Tuesday, December 09, 2008

Tahitian overture

LI has so far concentrated on Therese Heyne’s side of the Heyne-Forster-Meyer triangle. However, I've wanted to harken to Swedenborg's entrance, so embarrassing to those who like their intellectual history straight. Although not a perfect parallel, you could make a case that, just as Spinoza is the hidden enlightenment eminence, so,too, Swedenborg and Mesmer are hidden eminences in that covert history of the passions in the nineteenth century, an underground rumble among the network of enlightenment philosophes, and the prophet of free love afterwards, with with Henry James, Sr., becoming his chief expositor in the U.S. And if that certain mixture of the spiritual and the sex drive embarrasses your true enlightened public much more than open mechanistic libertinism ever did – there is another track leading into free love, a rational track.

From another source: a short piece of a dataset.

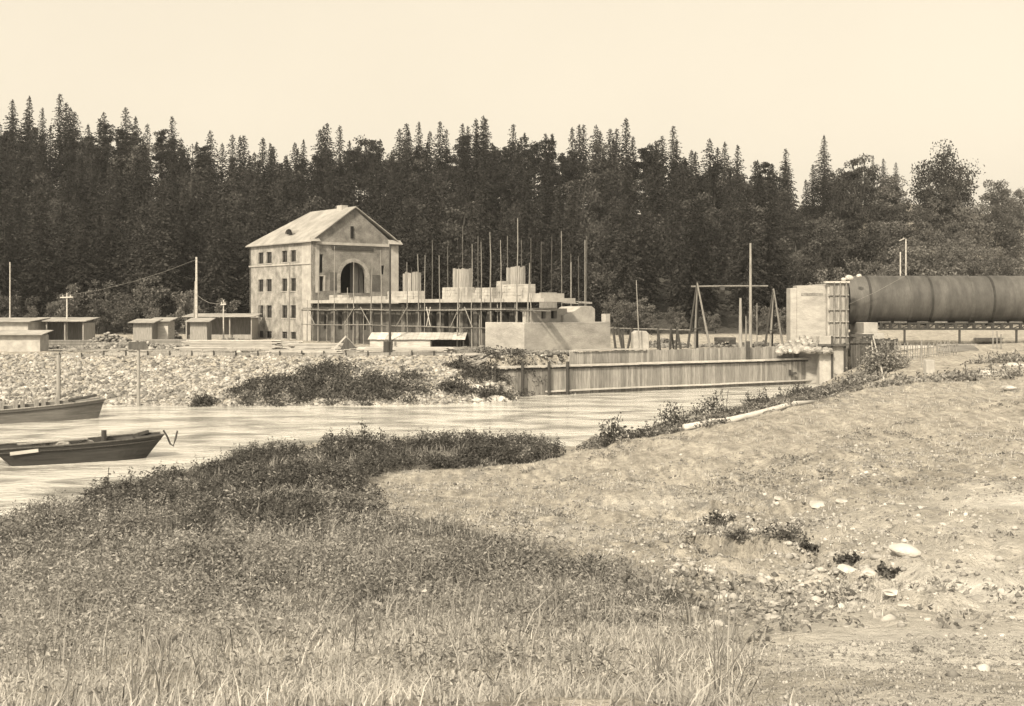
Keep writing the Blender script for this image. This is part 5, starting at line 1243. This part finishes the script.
for w_, mk, lb in ((0, 'bush', 'low dark weeds in a strip along the water beyond the bare slope'), (1, 'weed', 'low greyish weeds in a strip along the water beyond the bare slope')):
    k = (rng.random(len(X)) < .55) == bool(w_)
    weed_patch('weeds', X[k], Y[k], Z[k], rng.uniform(.1, .4, k.sum()), 20, np.full(k.sum(), .13), rng.uniform(.2, .45, k.sum()), M[mk], lb)
SL = [(372, 470), (560, 458), (700, 430), (900, 378), (1080, 360), (1080, 720), (740, 720), (745, 640), (620, 570), (500, 535), (380, 510)]
X, Y, Z, a, b = scatter(16000, SL, 9, 62, 360, 1060)
dn = 1.1 * (fbm(X * .22 + 21, Y * .22, 4) - .0) + .5 * np.exp(-((a - 740) / 75) ** 2 - ((b - 528) / 26) ** 2) + .35 * np.exp(-((a - 640) / 90) ** 2 - ((b - 590) / 30) ** 2) + .12 * np.exp(-((a - 650) / 120) ** 2 - ((b - 480) / 25) ** 2)
k = rng.random(len(X)) < np.clip(dn, 0, .7) * np.where((a > 850) & (b > 500), .3, 1)
X, Y, Z = X[k], Y[k], Z[k]
weed_patch('weeds', X, Y, Z, rng.uniform(.05, .2, len(X)), 16, np.full(len(X), .085), rng.uniform(.1, .35, len(X)), M['weed'], 'thin low weeds scattered over the bare slope')
for px, py, h, lb in ((362, 452, 1.0, 'tall leafy sprig rising from the weeds against the river'), (380, 452, .8, 'shorter leafy sprig right of the tallest one above the weeds'), (107, 498, .8, 'thin leaning stalk at the left end of the weedy bank'), (470, 452, .6, 'leafy tuft above the weeds at the middle of the bank crest'), (330, 462, .6, 'small leafy tuft left of the tall sprig')):
    bush('tall_weed', gpt(px, py, 30), .5, .4, h, 60, lb, 'bush', .13, 'tall weeds on the near bank', 3)

def blades(name, X, Y, Z, h, wd, m, lb):
    n = len(X); a = rng.uniform(0, 6.28, n); ln = rng.normal(.0, .9, n) * h; d = np.stack([np.cos(a), np.sin(a), 0 * a], -1)
    s = np.stack([-np.sin(a), np.cos(a), 0 * a], -1) * (wd / 2)[:, None]
    b0 = np.stack([X, Y, Z - .02], -1); m0 = b0 + d * (ln * .35)[:, None] + np.array([0, 0, 1]) * (h * .6)[:, None]; t0 = b0 + d * (ln * 1.1)[:, None] + np.array([0, 0, 1]) * h[:, None]
    v = np.stack([b0 - s, b0 + s, m0 + s * .7, m0 - s * .7, t0], 1).reshape(-1, 3); i = np.arange(n)[:, None] * 5
    return tag(link(name, np_mesh(name, v, i + np.array([[0, 1, 2, 3]]), i + np.array([[3, 2, 4]])), m), lb, 'grass', None, 'stuff')
# tufts: blades gathered around centres
def tufts(n, per, y0, y1, pxa, pxb, poly, hmin, hmax, wd, dens, name, lb, m):
    X, Y, Z, a, b = scatter(n, poly, y0, y1, pxa, pxb); k = rng.random(len(X)) < dens(X, Y, a, b); X, Y, a, b = X[k], Y[k], a[k], b[k]
    r = np.abs(rng.normal(0, .10, (len(X), per))) * np.interp(Y, [5, 40], [1, 2.2])[:, None]; t = rng.uniform(0, 6.28, (len(X), per))
    XX = (X[:, None] + r * np.cos(t)).ravel(); YY = (Y[:, None] + r * np.sin(t)).ravel(); ZZ = gz(XX, YY)
    h = np.repeat(rng.uniform(hmin, hmax, len(X)), per) * rng.uniform(.5, 1.2, len(XX))
    blades(name, XX, YY, ZZ, h, np.interp(YY, [5, 15, 40], [wd, wd * 1.6, wd * 3]), m, lb)
FG = [(-150, 600), (0, 590), (150, 600), (300, 590), (430, 575), (560, 575), (700, 610), (745, 660), (740, 720), (-150, 800)]
tufts(15000, 13, 4.6, 22, -60, 800, FG, .04, .14, .008, lambda X, Y, a, b: np.clip(.75 + fbm(X * .8, Y * .8, 3), .2, 1) * sstep(560, 680, b), 'grass', 'pale dry grass in the foreground below the weeds', M['grass'])
tufts(12000, 8, 6, 52, -60, 760, WEEDS, .18, .5, .008, lambda X, Y, a, b: np.clip(.5 + 1.2 * fbm(X * .5 + 50, Y * .5, 3), .05, 1) * np.interp(b, [480, 560, 650], [.5, .8, .4]), 'grass', 'taller seeding grass standing among the weeds', M['hay'])
tufts(15000, 7, 4.9, 80, 360, 1090, SL, .05, .17, .008, lambda X, Y, a, b: np.clip(.4 + 1.2 * fbm(X * .35 + 7, Y * .35, 3) + .25 * sstep(60, 35, Y), .03, .8) * np.where((a > 860) & (b > 470), .35, 1), 'grass', 'short sparse dry grass over the bare slope', M['grass'])

# ------------------------------------------------------------------ the valley air
hm_ = bpy.data.materials.new('valley haze'); hm_.use_nodes = True; hn = hm_.node_tree.nodes; hn.clear()
ho = hn.new("ShaderNodeOutputMaterial"); pv = hn.new("ShaderNodeVolumePrincipled"); pv.inputs['Density'].default_value = HAZE; pv.inputs['Color'].default_value = (.95, .95, .95, 1)
pv.inputs['Anisotropy'].default_value = .2
hm_.node_tree.links.new(pv.outputs[0], ho.inputs['Volume'])
tag(MB().box(-3700, 3700, -60, 5100, -8, 120).build('haze', hm_), kind='stuff')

It is at this point that the wide world enters Gottingen with tortured look of Georg Foster's face, that survivor of scurvy. Georg Forster and his father, Johann Reinhold, sailed with Captain Cook on his second voyage in the South Seas as scientists. JR’s Observations and Georg’s Voyage around the World were much read and praised, the latter coming out first in English a few month’s before Cook’s own account.

Above all, the South Sea islands, for 18th century Europeans, meant the Isle of Cythera, the Eldorado of all the old boys, as Baudelaire would say in the nineteenth century – Tahiti. Here, it was possible to think of angelic sex, a perpetual spring of virginity and fucking, in which the latter never negates the other. Tahiti was the fashion in the literary public of the 1780s. Caroline Michaelis, that ever present woman, created a sensation in Gottingen, strolling about in the Tapa that had been brought back for her by Forster. Christian Williams in Erotische Paradies gives both Forsters credit for casting a critical eye on the imperialist dream of the South Seas as a kind of paradise. Although of course Georg and his father’s accounts are couched in the language of progress, by which, as the native’s powers and resources are stripped from him, his time is stolen as well. It appears he is living in European time, and thus is both a contemporary and an ancestor. This is what was meant by stealing souls.

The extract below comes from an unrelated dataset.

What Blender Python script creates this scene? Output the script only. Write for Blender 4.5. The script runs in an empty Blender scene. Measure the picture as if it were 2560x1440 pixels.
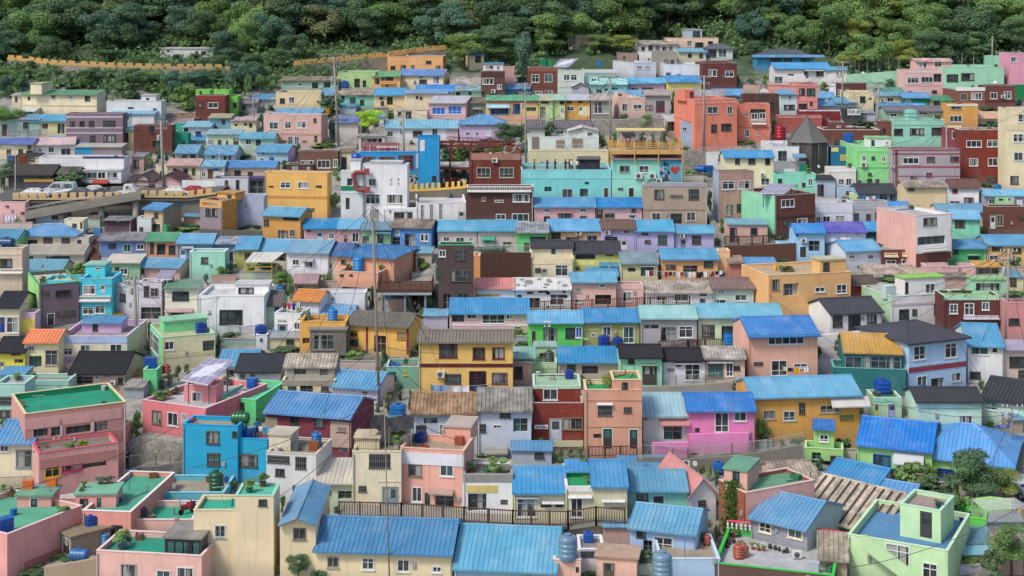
import bpy, math, random
from mathutils import Vector, Matrix
R = random.Random(7)
SC = bpy.context.scene
COL = SC.collection
F, HV, ZC, S = 3600.0, 40.0, 60.0, 1.2
# ---------------------------------------------------------------- hillside profile: row in the picture -> distance
DV = [(-900, 620), (-500, 440), (-200, 330), (0, 272), (60, 258), (120, 246), (200, 226), (300, 203), (400, 186), (500, 171), (600, 157),
      (700, 146.5), (800, 137), (900, 128), (1000, 119.5), (1100, 112), (1200, 105), (1300, 98.5), (1440, 91), (1700, 80), (2300, 60)]
DV = [(v, d * S) for v, d in DV]
ZT = [(d, ZC + (HV - v) / F * d) for v, d in DV]
ZT.sort()
def lerp(tab, x):
    if x <= tab[0][0]: return tab[0][1]
    for (a, p), (b, q) in zip(tab, tab[1:]):
        if x <= b: return p + (q - p) * (x - a) / (b - a)
    return tab[-1][1]
def Dv(v): return lerp(DV, v)
def zt(d): return lerp(ZT, d)
def pt(u, v, d): return Vector(((u - 1280) / F * d, d, ZC + (HV - v) / F * d))
def gnd(u, v, d=None):
    d = d or Dv(v)
    return Vector(((u - 1280) / F * d, d, zt(d)))
# ---------------------------------------------------------------- mesh helper
class MB:
    def __init__(s): s.v = []; s.f = []; s.m = []
    def q(s, *p, mi=0):
        n = len(s.v); s.v += [tuple(a) for a in p]; s.f.append(tuple(range(n, n + len(p)))); s.m.append(mi)
    def box(s, x0, x1, y0, y1, z0, z1, mi=0, P=None):
        c = [(x, y, z) for z in (z0, z1) for y in (y0, y1) for x in (x0, x1)]
        if P: c = [P(*a) for a in c]
        n = len(s.v); s.v += c
        for f in ((0, 2, 3, 1), (4, 5, 7, 6), (0, 1, 5, 4), (2, 6, 7, 3), (0, 4, 6, 2), (1, 3, 7, 5)):
            s.f.append(tuple(n + i for i in f)); s.m.append(mi)
    def lathe(s, prof, n=12, mi=0, o=(0, 0, 0), M=None):
        k = len(s.v)
        for r, z in prof:
            for i in range(n):
                a = 2 * math.pi * i / n
                p = Vector((r * math.cos(a), r * math.sin(a), z))
                if M: p = M @ p
                s.v.append((p[0] + o[0], p[1] + o[1], p[2] + o[2]))
        for j in range(len(prof) - 1):
            for i in range(n):
                a = k + j * n + i; b = k + j * n + (i + 1) % n
                s.f.append((a, b, b + n, a + n)); s.m.append(mi)
        s.f.append(tuple(k + (len(prof) - 1) * n + i for i in range(n))); s.m.append(mi)
        s.f.append(tuple(k + n - 1 - i for i in range(n))); s.m.append(mi)
    def tube(s, p, q, r0, r1=None, n=6, mi=0):
        p = Vector(p); q = Vector(q); r1 = r0 if r1 is None else r1
        d = (q - p)
        if d.length < 1e-5: return
        M = d.to_track_quat('Z', 'Y').to_matrix()
        s.lathe([(r0, 0), (r1, d.length)], n, mi, p, M)
    def obj(s, name, mats, parent=None, smooth=False, loc=None):
        me = bpy.data.meshes.new(name); me.from_pydata(s.v, [], s.f)
        for m in (mats if isinstance(mats, (list, tuple)) else [mats]): me.materials.append(m)
        if any(s.m): me.polygons.foreach_set('material_index', s.m)
        if smooth: me.polygons.foreach_set('use_smooth', [True] * len(s.f))
        me.update()
        return link(name, me, parent, loc)
def link(name, me, parent=None, loc=None):
    o = bpy.data.objects.new(name, me); COL.objects.link(o)
    if parent: o.parent = parent
    if loc is not None: o.location = loc
    return o
LABELS = {}
def tag(o, label, cat, group=None, kind=None):
    label = ' '.join(label.split())
    o['label'] = label; o['category'] = cat
    if group: o['group'] = group
    if kind: o['kind'] = kind
    n = len(label.split())
    if n < 4 or n > 16: print('LABELLEN', n, label)
    if label in LABELS and LABELS[label] != group or (label in LABELS and not group): print('DUPLABEL', label)
    LABELS[label] = group
    return o
def empty(name, loc, rz=0):
    o = bpy.data.objects.new(name, None); COL.objects.link(o); o.location = loc; o.rotation_euler = (0, 0, rz); o.empty_display_size = .3
    return o
def dup(o, loc=None, rz=None, sc=None, parent=None):
    c = o.copy(); COL.objects.link(c); c.parent = parent
    if loc is not None: c.location = loc
    if rz is not None: c.rotation_euler = (0, 0, rz)
    if sc is not None: c.scale = sc
    for ch in list(o.children): dup(ch, parent=c)
    return c
# ---------------------------------------------------------------- materials
MATS = {}
def lin(h):
    c = [int(h[i:i + 2], 16) / 255 for i in (0, 2, 4)]
    return [x / 12.92 if x <= .04045 else ((x + .055) / 1.055) ** 2.4 for x in c]
GAIN = dict(wall=.86, brick=.82, m=.66, t=.85, c=.8, k=.7, r=.68, plain=.85)
SAT = dict(wall=.93, m=.96, r=.95, plain=.97, brick=.92)
class NT:
    def __init__(s, m):
        m.use_nodes = True; s.t = m.node_tree; s.N = s.t.nodes; s.b = s.N['Principled BSDF']
    def n(s, typ, **kw):
        nd = s.N.new(typ)
        for k, v in kw.items():
            if k.startswith('_'): setattr(nd, k[1:], v)
            else: nd.inputs[k].default_value = v
        return nd
    def l(s, a, b): s.t.links.new(a, b)
    def math(s, op, a, b):
        nd = s.N.new('ShaderNodeMath'); nd.operation = op
        for i, x in enumerate((a, b)):
            if hasattr(x, 'links'): s.l(x, nd.inputs[i])
            else: nd.inputs[i].default_value = x
        return nd.outputs[0]
    def mix(s, fac, a, b, typ='MIX'):
        nd = s.N.new('ShaderNodeMix'); nd.data_type = 'RGBA'; nd.blend_type = typ
        for x, i in ((fac, 0), (a, 6), (b, 7)):
            if hasattr(x, 'links'): s.l(x, nd.inputs[i])
            else: nd.inputs[i].default_value = x if i == 0 else (*x[:3], 1)
        return nd.outputs[2]
    def ramp(s, x, p0, p1):
        nd = s.N.new('ShaderNodeMapRange'); nd.interpolation_type = 'SMOOTHSTEP'; nd.inputs[1].default_value = p0; nd.inputs[2].default_value = p1
        s.l(x, nd.inputs[0]); return nd.outputs[0]
    def coords(s, sc=(1, 1, 1)):
        tc = s.N.new('ShaderNodeTexCoord'); oi = s.N.new('ShaderNodeObjectInfo')
        mu = s.N.new('ShaderNodeVectorMath'); mu.operation = 'MULTIPLY'; mu.inputs[1].default_value = sc; s.l(tc.outputs['Object'], mu.inputs[0])
        ad = s.N.new('ShaderNodeVectorMath'); ad.operation = 'ADD'
        m2 = s.math('MULTIPLY', oi.outputs['Random'], 97.)
        s.l(mu.outputs[0], ad.inputs[0]); s.l(m2, ad.inputs[1]); return ad.outputs[0]
    def noise(s, sc, scale=(1, 1, 1), det=3., rough=.6):
        nd = s.n('ShaderNodeTexNoise', Scale=sc, Detail=det, Roughness=rough); s.l(s.coords(scale), nd.inputs['Vector']); return nd.outputs[0]
    def bump(s, h, st, d=.02):
        nd = s.n('ShaderNodeBump', Strength=st, Distance=d); s.l(h, nd.inputs['Height']); s.l(nd.outputs[0], s.b.inputs['Normal'])
def base_lin(h, kind):
    c = lin(h); g = GAIN.get(kind, .8); s = SAT.get(kind, 1)
    L = .21 * c[0] + .72 * c[1] + .07 * c[2]
    o = [max(.012, min(.9, (L + (x - L) * s) * g)) for x in c]
    if kind == 'foliage': return c
    if kind == 'm' and c[2] > c[0] * 1.6 and c[2] > c[1] * 1.15: o = [o[0] * .95 + .01, o[1] * (1.24 if c[0] < .06 else 1.17) + .01, o[2] * 1.04]
    if kind == 'wall' and c[0] < .1 and c[2] > c[0] * 2.2 and c[2] > c[1] * 1.15: o = [o[0] * .8, o[1] * 1.22, o[2]]
    if kind in ('wall', 'r', 'm') and c[0] > c[2] * 2.2 and c[1] > c[2] * 1.4: o[2] = o[2] * 1.2 + .035; o[1] = o[1] * 1.06
    return o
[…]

Still, Forster’s version of progress had an interesting marker. Civilization in the South Seas was symbolized by the treatment of women. The better women were treated, the higher the civilization.

‘The more debased the situation of a nation is, and of course the more remote from civilization, the more harshly we found the women treated… and they are looked upon as being calculated for the mere satisfaction of brutal appetites, nor treated better than beasts of burden, without being allowed to have the least will of their own: which incontestably proves how much men, in a degenerated and savage state, are inclined to oppress the weaker party.” (Quoted 131)

The signs of debasement are not only shown by the mistreatment of women – children striking their mothers, for instance – but in the looks of the women. According to this schema, the Tahitians are eminently civilized – the women are beautiful and powerful – while the women on other South Sea Islands are ugly and oppressed. A sidelight on IT’s theory of ugly women, perhaps, in as much as the dichotomy between the ugly and the beautiful replays the war of civilizations. So of one Melanesian island, JR Forster writes: “The females are generally thin, a few only have tolerable features: the rest are ill-favored, though their shape and limbs are not without proportion. Their knees are equally enlarged with those of the men…”

But this ugliness and oppression have another side. In a prevision of Hegel’s master slave relationship, Forster observes that the situation of the women, just because ‘they have been early taught to suppress the flights of passion; cooler reflexion, gentleness and every method for obtaining approbation and for winning the good-will of others have taken their place” – makes them accessible to the “first dawnings of civilization”. What is lacking is the ruse and the rebellion.

Georg Forster took these experiences and ideas into his unfortunate marriage to Therese Heyne.